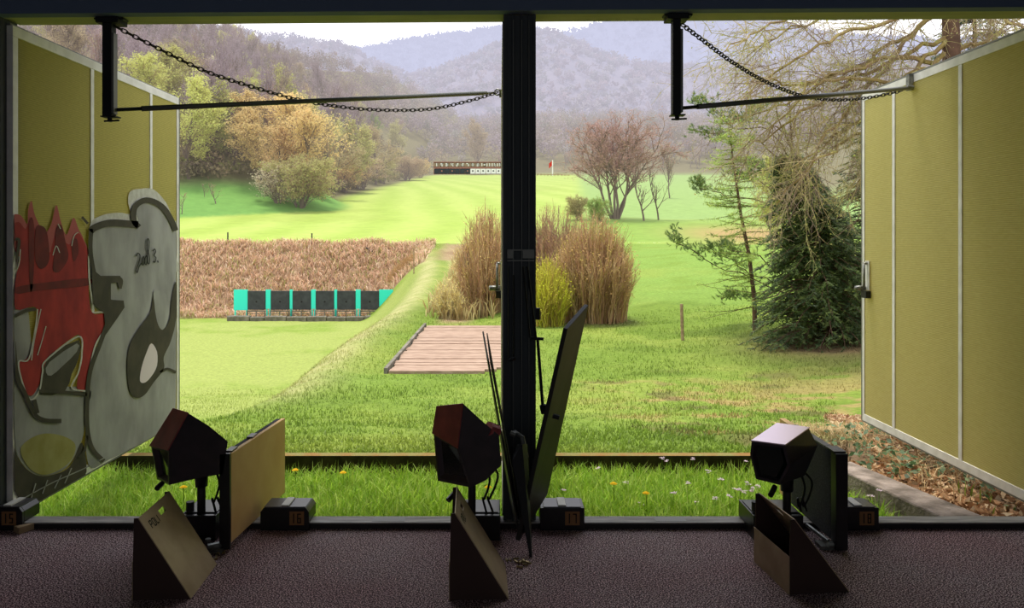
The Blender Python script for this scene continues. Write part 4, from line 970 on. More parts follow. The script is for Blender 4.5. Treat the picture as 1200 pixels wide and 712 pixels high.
def post(px, y0, y1, Y, r_, label, m, lean=0, nm='fence_post'):
    X = (px-585)*Y/F; g = gz(X, Y); top = H0-(y0-280)*Y/F
    b = MB(); b.tube([(X, Y, g-.05), (X+lean*.5, Y, (g+top)/2), (X+lean, Y, top)], r_, 6); o = b.build(nm, m); recenter(o, (X, Y, g)); tag(o, label, 'post'); return o
post(267, 272, 288, 61, .06, 'thin dark fence post on the bank, nearer the graffiti shutter', M['brd'])
post(365.5, 273, 290, 61, .06, 'thin dark fence post on the bank, the one farther right', M['brd'])
post(438, 290, 301, 59, .07, 'dark leaning stake at the right end of the dry bank', M['brd'], -.6)
post(485, 291, 306, 48, .04, 'small pale stake beside the path on the ridge', M['wood'])
post(800, 356, 397, 19.5, .04, 'weathered wooden stake standing in the lawn left of the young pine', M['wood'], -.03, 'wooden_stake')
post(390, 396, 425, 17.2, .012, 'short rusty peg on the ridge edge', M['brd'], nm='peg') if False else None

M['nb'] = mat('number_board_paint', (150, 132, 112), .8)
# far shooting gallery
YG = 300.0
gx = lambda px: (px-585)*YG/F
gzz = lambda py: H0-(py-280)*YG/F
for i in range(13):
    cx = 511.7+i*6.05
    t = empty('far_target', (gx(cx), YG, gzz(203)), 0, 'far %s target under number %d at the end of the range' % ('black' if i < 7 else 'white', i+1), 'target', 'numbered targets at the end of the range')
    b = MB(); b.box((gx(cx-2.8), YG, gzz(203.5)), (gx(cx+2.8), YG+.2, gzz(197.6))); adopt(b.build('target_face', M['tgd'] if i < 7 else M['tgw']), t)
    b = MB(); q = [(gx(cx)+.33*math.cos(k*math.pi/4), YG-.05, gzz(200.2)+.33*math.sin(k*math.pi/4)) for k in range(8)]; b.add(q, [tuple(range(8))]); adopt(b.build('bullseye', M['maroon'] if i in (1, 3, 6) else M['trub'], fixn=False), t)
    b = MB(); b.box((gx(cx-2.9), YG+.1, gzz(195.2)), (gx(cx+2.9), YG+.3, gzz(190.8))); adopt(b.build('number_board', M['nb']), t)
    b = MB(); s_ = str(i+1); w_ = .62 if len(s_) > 1 else .95; x_ = gx(cx)-(.8 if len(s_) > 1 else .48); digits(b, s_, x_, gzz(194.7), YG-.02, gzz(191.2)-gzz(194.7), w_, .3); adopt(b.build('number', M['tgw'], fixn=False), t)
b = MB(); b.box((gx(508), YG+.35, gzz(204)), (gx(620), YG+.8, gzz(189.6))); b.box((gx(508), YG-.1, gzz(190.2)), (gx(620), YG+.8, gzz(189.4))); b.box((gx(508), YG+.1, gzz(197.3)), (gx(620), YG+.34, gzz(195.7)))
o = b.build('target_gallery', M['maroon']); tag(o, 'long reddish gallery wall behind the far numbered targets', 'gallery'); recenter(o, (0, YG, gzz(204)))
t = empty('flag', P(647.5, 206, 296), 0, 'red flag on a white pole at the end of the range', 'flag')
b = MB(); b.tube([P(647.5, 206.5, 296), P(647.5, 187.5, 296)], .22, 6); adopt(b.build('flagpole', M['tgw']), t)
b = MB(); q0 = [P(647, 188, 296), P(645, 190, 296.4), P(643.4, 191.5, 296)]; q1 = [p-Vector((0, 0, 1.9)) for p in q0]; b.add(q0+q1, [(0, 1, 4, 3), (1, 2, 5, 4)]); adopt(b.build('cloth', M['red'], fixn=False), t)
b = MB()
for k, px in enumerate(range(630, 670, 4)): b.tube([P(px, 205.5+.12*k, 290), P(px, 203.3+.12*k, 290)], .12, 5)
b.tube([P(629, 204, 290), P(668, 205, 290)], .12, 5); o = b.build('far_fence', M['wood']); tag(o, 'low pale rail fence near the red flag', 'fence'); recenter(o, P(648, 205, 290))

# ------------------------------------------------------------------ trees
def grow(seed, H, spread=.5, levels=4, nch=(7, 5, 5, 4), tf=.25, tw=.05, r0=.22, upw=.25, stems=1, leaf=0, leafs=.12, droop=0, asc=.9, lenf=(.55, .5, .5, .45), wob=.18):
    rg = random.Random(seed); tb = MB(); cv = []; cf = []; lp = []
    def rv(): return Vector((rg.gauss(0, 1), rg.gauss(0, 1), rg.gauss(0, 1))).normalized()
    def branch(p, d, L_, r_, lev):
        n = 5 if lev < 2 else 3
        pts = [p.copy()]; dd = d.copy()
        for i in range(n):
            dd = (dd+rv()*wob+Vector((0, 0, (upw if lev else .1)-droop*lev*.3))*.35).normalized(); pts.append(pts[-1]+dd*L_/n)
        if lev <= 1:
            tb.tube(pts, [r_*(1-.75*i/n) for i in range(n+1)], 6 if lev == 0 else 4, caps=False)
        else:
            w_ = max(r_, tw*.5)
            s_ = dd.cross(rv()).normalized()*w_
            b0 = len(cv)
            for i, q in enumerate(pts): k_ = 1-.8*i/n; cv.append(q+s_*k_); cv.append(q-s_*k_)
            for i in range(n): cf.append((b0+2*i, b0+2*i+1, b0+2*i+3, b0+2*i+2))
        if lev >= levels-1:
            for _ in range(leaf):
                lp.append(pts[rg.randint(1, n)]+rv()*leafs*2.0)
            return
        for k in range(nch[lev]):
            t_ = tf+(1-tf)*(k+rg.random())/nch[lev] if lev == 0 else .2+.8*rg.random()
            fi = min(t_*n, n-.001); i = int(fi); q = pts[i].lerp(pts[i+1], fi-i)
            ax = pts[i+1]-pts[i]; ax.normalize(); sd = ax.cross(rv()).normalized()
            a = spread*(.7+.6*rg.random())*1.2
            nd = (ax*math.cos(a)+sd*math.sin(a)).normalized()
            sh = (1-.55*t_) if lev == 0 else 1
            branch(q, nd, L_*lenf[lev]*sh*(.7+.6*rg.random()), r_*(.5 if lev == 0 else .55), lev+1)
    for s_ in range(stems):
        a = 2*math.pi*s_/max(stems, 1)+rg.random(); off = .25*(stems > 1)
        d = Vector((math.cos(a)*off, math.sin(a)*off, 1)).normalized()
        branch(Vector((math.cos(a)*off*.8, math.sin(a)*off*.8, -.2)), d, H*asc*(.85+.15*rg.random()), r0, 0)
    return tb, cv, cf, lp
def tree_meshes(nm, seed, **k):
    leafs = k.get('leafs', .12)
    tb, cv, cf, lp = grow(seed, **k)
    tm = tb.mesh(nm+'_trunk')
    r = random.Random(seed+1)
    vs = [tuple(v) for v in cv]; fs = list(cf); mi = [0]*len(fs)
    for p in lp:
        u = Vector((r.gauss(0, 1), r.gauss(0, 1), r.gauss(0, 1))).normalized()*leafs; w_ = u.orthogonal().normalized()*leafs*.8
        b0 = len(vs); vs += [tuple(p-u), tuple(p+u), tuple(p+w_)]; fs.append((b0, b0+1, b0+2)); mi.append(1)
    cm = bpy.data.meshes.new(nm+'_crown'); cm.from_pydata(vs, [], fs); cm.update(); cm.polygons.foreach_set('material_index', mi)
    M0 = M['bark']; tm.materials.append(M0); cm.materials.append(M0); cm.materials.append(M0)
    return tm, cm
M['bark'] = haze(mat('bark', (112, 98, 86), .9, rand=.15))
def dim(c, k):
    l = [x*k for x in lin(c)[:3]]
    return tuple(255*(x*12.92 if x <= .0031308 else 1.055*x**(1/2.4)-.055) for x in l)
def fol(nm, c, rand=.12, trans=.4, c2=None, scale=.6): M[nm] = haze(mat(nm, dim(c, 1.0), .85, rand=rand, trans=trans, spec=.05, c2=c2, scale=scale))
fol('twig_lilac', (150, 132, 136), .08, .1); fol('twig_grey', (138, 122, 112), .1, .1); fol('twig_red', (156, 130, 118), .06, .1); fol('twig_brown', (164, 138, 110), .1, .1); fol('twig_olive', (170, 156, 104), .1, .1)
fol('leaf_yg', (204, 206, 120)); fol('leaf_orange', (222, 194, 136)); fol('leaf_olive', (190, 184, 124)); fol('leaf_green', (138, 172, 88)); fol('leaf_white', (226, 214, 178), .05); fol('leaf_red', (184, 148, 138)); fol('leaf_lilac', (166, 150, 156)); fol('leaf_tan', (178, 160, 128)); fol('leaf_hazy', (176, 170, 168), .06); fol('leaf_teal', (130, 146, 130), .08)
PR = {}
PR['bare'] = [tree_meshes('bare%d' % i, 20+i, H=14, spread=.42, nch=(13, 8, 7, 4), levels=4, tw=.075, r0=.2, leaf=2, leafs=.12, asc=.85, upw=.4) for i in range(3)]
PR['leafy'] = [tree_meshes('leafy%d' % i, 40+i, H=11, spread=.62, nch=(15, 8, 7, 3), levels=4, tw=.06, r0=.17, leaf=7, leafs=.13, tf=.14, asc=.78, lenf=(.5, .5, .5, .45), upw=.4) for i in range(3)]
PR['bush'] = [tree_meshes('bush%d' % i, 60+i, H=5, spread=.6, nch=(9, 6, 5, 4), levels=4, tw=.045, r0=.05, leaf=5, leafs=.085, stems=8, tf=.03, asc=.8) for i in range(2)]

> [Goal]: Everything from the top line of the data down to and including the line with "post(390, 396, 425, 17.2, .012, 'short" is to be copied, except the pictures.

> [Right answer]:
The Blender Python script for this scene continues. Write part 4, from line 970 on. More parts follow. The script is for Blender 4.5. Treat the picture as 1200 pixels wide and 712 pixels high.
def post(px, y0, y1, Y, r_, label, m, lean=0, nm='fence_post'):
    X = (px-585)*Y/F; g = gz(X, Y); top = H0-(y0-280)*Y/F
    b = MB(); b.tube([(X, Y, g-.05), (X+lean*.5, Y, (g+top)/2), (X+lean, Y, top)], r_, 6); o = b.build(nm, m); recenter(o, (X, Y, g)); tag(o, label, 'post'); return o
post(267, 272, 288, 61, .06, 'thin dark fence post on the bank, nearer the graffiti shutter', M['brd'])
post(365.5, 273, 290, 61, .06, 'thin dark fence post on the bank, the one farther right', M['brd'])
post(438, 290, 301, 59, .07, 'dark leaning stake at the right end of the dry bank', M['brd'], -.6)
post(485, 291, 306, 48, .04, 'small pale stake beside the path on the ridge', M['wood'])
post(800, 356, 397, 19.5, .04, 'weathered wooden stake standing in the lawn left of the young pine', M['wood'], -.03, 'wooden_stake')
post(390, 396, 425, 17.2, .012, 'short rusty peg on the ridge edge', M['brd'], nm='peg') if False else None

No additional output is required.